Supplied data —
>> Begin

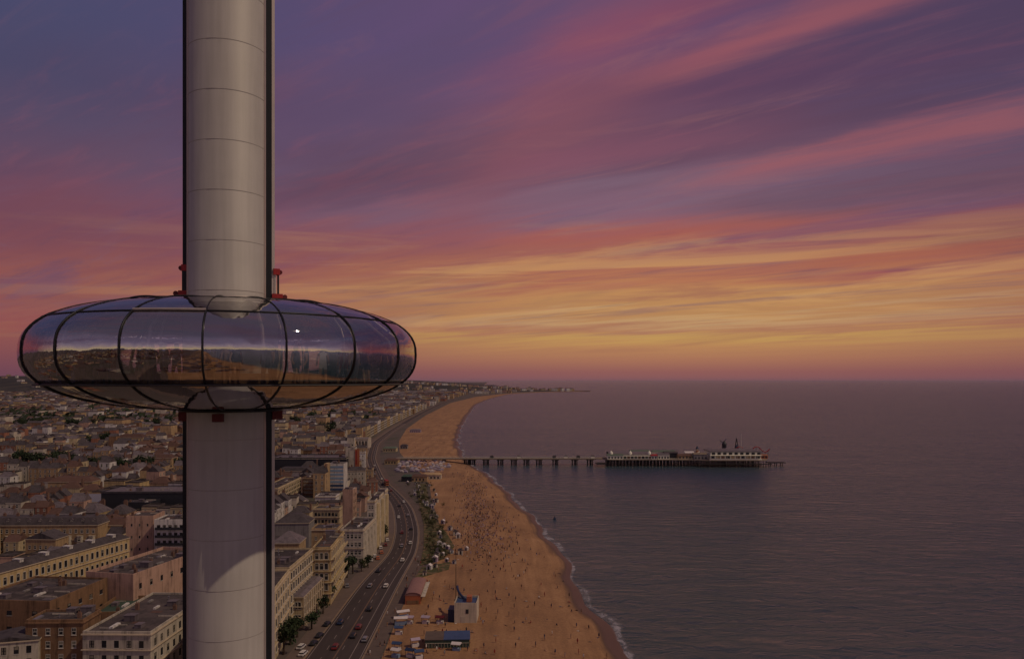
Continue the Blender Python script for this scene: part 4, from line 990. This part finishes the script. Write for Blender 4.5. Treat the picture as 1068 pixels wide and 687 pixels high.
o = s.build('inner_piles', M_iron, pier); o['kind'] = 'stuff'
s = MB(); s.box(lx(634), lx(722), -16.3, -16.15, DZ+.9, DZ+1.05); s.box(lx(736), lx(790), -24.1, -23.95, DZ+.9, DZ+1.05)
for i in range(60):
    x = lx(634)+(lx(722)-lx(634))*i/59; s.box(x-.05, x+.05, -16.25, -16.15, DZ, DZ+.9)
s.build('head_railing', M_pierwhite, pier)
def pier_thing(name, label, cat, px, yoff, z=DZ-.097): return thing(name, label, cat, (pxx(px), PY+yoff, z))
# end pavilion with white upper storey
t = pier_thing('pier_pavilion', 'long white pavilion with black window openings at the pier end', 'pavilion', 762, -20)
s = MB(); hw = 26
s.box(-hw-1, hw+1, 0, 30, 0, 1.2)
s.box(-hw, hw, 1.0, 29, 1.203, 8.2); s.build('wall', M_pierwhite, t)
s = MB(); s.box(-hw-.8, hw+.8, .3, 29.7, 8.203, 9.0); s.hip(-hw, hw, 3, 28, 9.003, 1.2, 5); s.build('roof', M_roofgrey, t)
s = MB(); s.box(-hw-1, hw+1, -1.4, .98, 4.6, 5.0); s.build('canopy', M_pierwhite, t)
for i in range(9):
    s = MB(); s.box(-1.7, 1.7, -.12, -.003, 0, 2.1); s.box(-1.8, 1.8, -.2, -.121, 2.1, 2.3); s.build('window', [M_dark], t, loc=(-hw+3+i*5.9, 1.0, 5.4))
for i in range(10):
    s = MB(); s.box(-1.9, 1.9, -.1, -.003, 0, 2.6); s.build('shopfront', [M_dark, M_gold, M_brick][i % 3], t, loc=(-hw+2.6+i*5.2, 1.0, 1.5))
for i in range(16):
    s = MB(); s.tube((0, 0, 1.2), (0, 0, 4.6), .12, n=6); s.build('post', M_pierwhite, t, loc=(-hw+i*3.45, -1.1, 0))
t = pier_thing('amusement_arcade', 'long low arcade hall with pale domed roof on the middle of the pier', 'arcade', 656, -11)
s = MB(); s.box(-23, 23, 0, 20, 0, 4.2); s.build('wall', M_pierwhite, t)
s = MB()
for i in range(12):
    a0, a1 = math.pi*i/12, math.pi*(i+1)/12
    s.quad([(-23, 10-10.5*math.cos(a0), 4.2+3*math.sin(a0)), (23, 10-10.5*math.cos(a0), 4.2+3*math.sin(a0)), (23, 10-10.5*math.cos(a1), 4.2+3*math.sin(a1)), (-23, 10-10.5*math.cos(a1), 4.2+3*math.sin(a1))])
s.build('roof', M_roofgrey, t, smooth=True)
s = MB(); s.box(-24, 24, -2.2, -.01, 3.3, 3.7); s.build('canopy', M_pierwhite, t)
for x in (-20, 0, 20):
    s = MB(); s.lathe([(1.8, 0), (1.9, 1.6), (1.5, 3), (.6, 3.8), (.05, 4.8)], 16); s.build('turret', M_pierwhite, t, loc=(x, 1.5, 4.203), smooth=True)
for i in range(12):
    s = MB(); s.box(-1.3, 1.3, -.1, -.003, .4, 3.0); s.build('shopfront', [M_dark, M_piergreen, M_brick][i % 3], t, loc=(-21+i*3.8, 0, 0))
kiosks = [('long green-roofed kiosk row on the pier before the arcade', 640, -14, 16, 4, M_pierwhite, M_piergreen), ('cream flat kiosk in the pier centre', 690, -12, 12, 4.5, M_pierwhite, M_roofgrey), ('dark gabled ride shed on the pier', 700, 0, 14, 5.5, M_dark, M_slate),
          ('tan striped stall hall near the pier pavilion', 712, -12, 14, 4, M_tan, M_tile), ('brown sloping walkway building against the white pavilion', 727, -17, 14, 5.5, M_grey, M_timber), ('white booth with red roof beside the arcade', 680, -14, 6, 3.8, M_white, M_red), ('green gabled shed behind the arcade roof on the pier', 668, 4, 20, 6.5, M_pierwhite, M_piergreen), ('green roofed hall filling the pier middle behind the cream kiosk', 694, 8, 24, 6, M_pierwhite, M_piergreen), ('pale canopy stall in the gap before the sloping walkway', 718, -6, 9, 6, M_pierwhite, M_canvas), ('orange ride platform beyond the white pavilion', 794, -6, 10, 3, M_orange, M_brickred)]
for lab, px, yo, w, h, wm, rm in kiosks:
    t = pier_thing('pier_kiosk', lab, 'kiosk', px, yo); s = MB(); s.box(-w/2, w/2, 0, 8, 0, h); s.build('wall', wm, t)
    s = MB(); s.gable(-w/2, w/2, 0, 8, h+.003, 1.6, axis='x', over=.5); s.build('roof', rm, t)
    n = max(2, int(w/3))
    for i in range(n): s = MB(); s.box(-.9, .9, -.1, -.003, .8, 2.8); s.build('hatch', M_dark, t, loc=(-w/2+w*(i+.5)/n, 0, 0))
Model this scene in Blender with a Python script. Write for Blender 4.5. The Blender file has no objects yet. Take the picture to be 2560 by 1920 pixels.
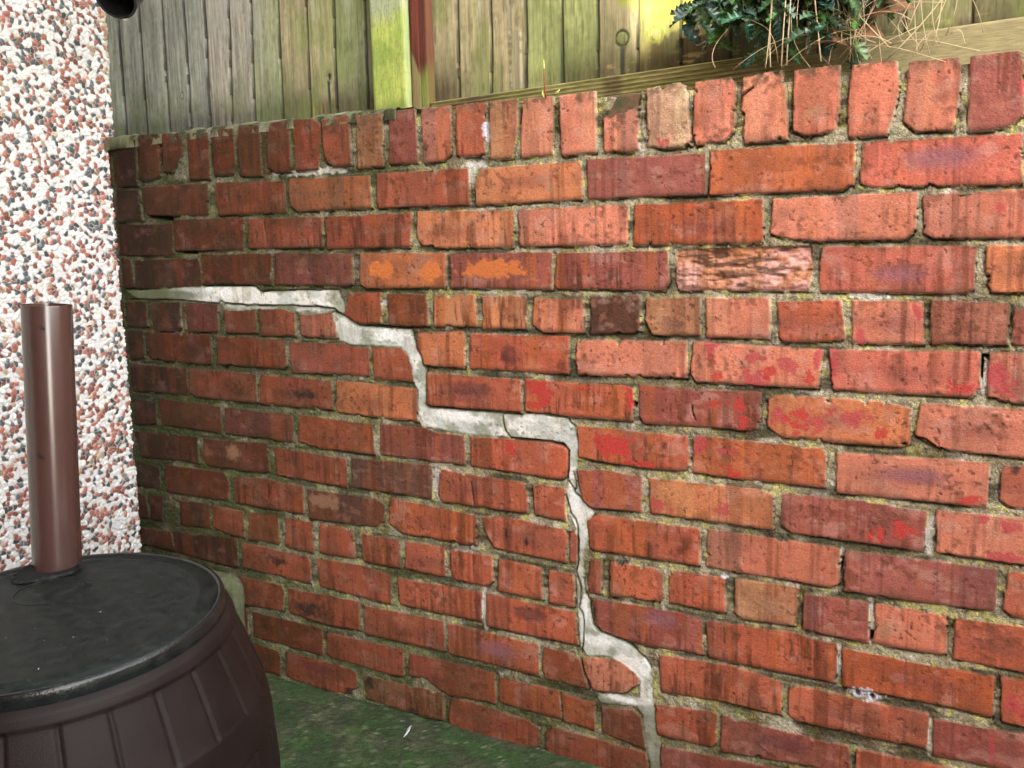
import bpy, bmesh, math, random
import numpy as np
from mathutils import Matrix, Vector
random.seed(7)
SC = bpy.context.scene
# ---------------------------------------------------------------- camera
cam_d = bpy.data.cameras.new('camera'); cam = bpy.data.objects.new('camera', cam_d)
SC.collection.objects.link(cam); SC.camera = cam
cam_d.sensor_fit = 'HORIZONTAL'; cam_d.sensor_width = 36.0; cam_d.lens = 2400/2560*36.0
cam_d.clip_start = 0.02; cam_d.clip_end = 500
cam.matrix_world = Matrix(((0.86558, -0.04754, 0.4985, 1.15095), (0.50007, 0.13465, -0.85546, -1.55994),
                           (-0.02645, 0.98975, 0.14033, -0.16144), (0, 0, 0, 1)))
# ---------------------------------------------------------------- sky, sun, exposure
W = bpy.data.worlds.new('World'); SC.world = W; W.use_nodes = True
nt = W.node_tree; nt.nodes.clear()
SUN_EL, SUN_AZ = math.radians(33), math.radians(151)      # azimuth clockwise from +Y
sky = nt.nodes.new('ShaderNodeTexSky'); sky.sky_type = 'NISHITA'; sky.sun_disc = False
sky.sun_elevation = SUN_EL; sky.sun_rotation = SUN_AZ
bg = nt.nodes.new('ShaderNodeBackground'); bg.inputs[1].default_value = 0.15
wo = nt.nodes.new('ShaderNodeOutputWorld')
hs_ = nt.nodes.new('ShaderNodeHueSaturation'); hs_.inputs['Saturation'].default_value = .32
wm = nt.nodes.new('ShaderNodeMixRGB'); wm.blend_type = 'MULTIPLY'; wm.inputs[0].default_value = 1; wm.inputs[2].default_value = (1.0, .945, .86, 1)   # thin bright cloud, camera balanced for shade
nt.links.new(sky.outputs[0], hs_.inputs['Color']); nt.links.new(hs_.outputs[0], wm.inputs[1]); nt.links.new(wm.outputs[0], bg.inputs[0]); nt.links.new(bg.outputs[0], wo.inputs[0])
sl = bpy.data.lights.new('sun', 'SUN'); sl.energy = 2.0; sl.angle = math.radians(0.53); sl.color = (1, .93, .82)
sun = bpy.data.objects.new('sun', sl); SC.collection.objects.link(sun)
SUNV = Vector((math.sin(SUN_AZ)*math.cos(SUN_EL), math.cos(SUN_AZ)*math.cos(SUN_EL), math.sin(SUN_EL)))
sun.rotation_euler = SUNV.to_track_quat('Z', 'Y').to_euler()
SC.view_settings.view_transform = 'Standard'; SC.view_settings.look = 'None'
SC.view_settings.gamma = 1.0; SC.view_settings.exposure = 3.45
SC.render.engine = 'CYCLES'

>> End

Exercise —
Your answer should be a single number: the count of lines containing the word "pixels".

Task result —
2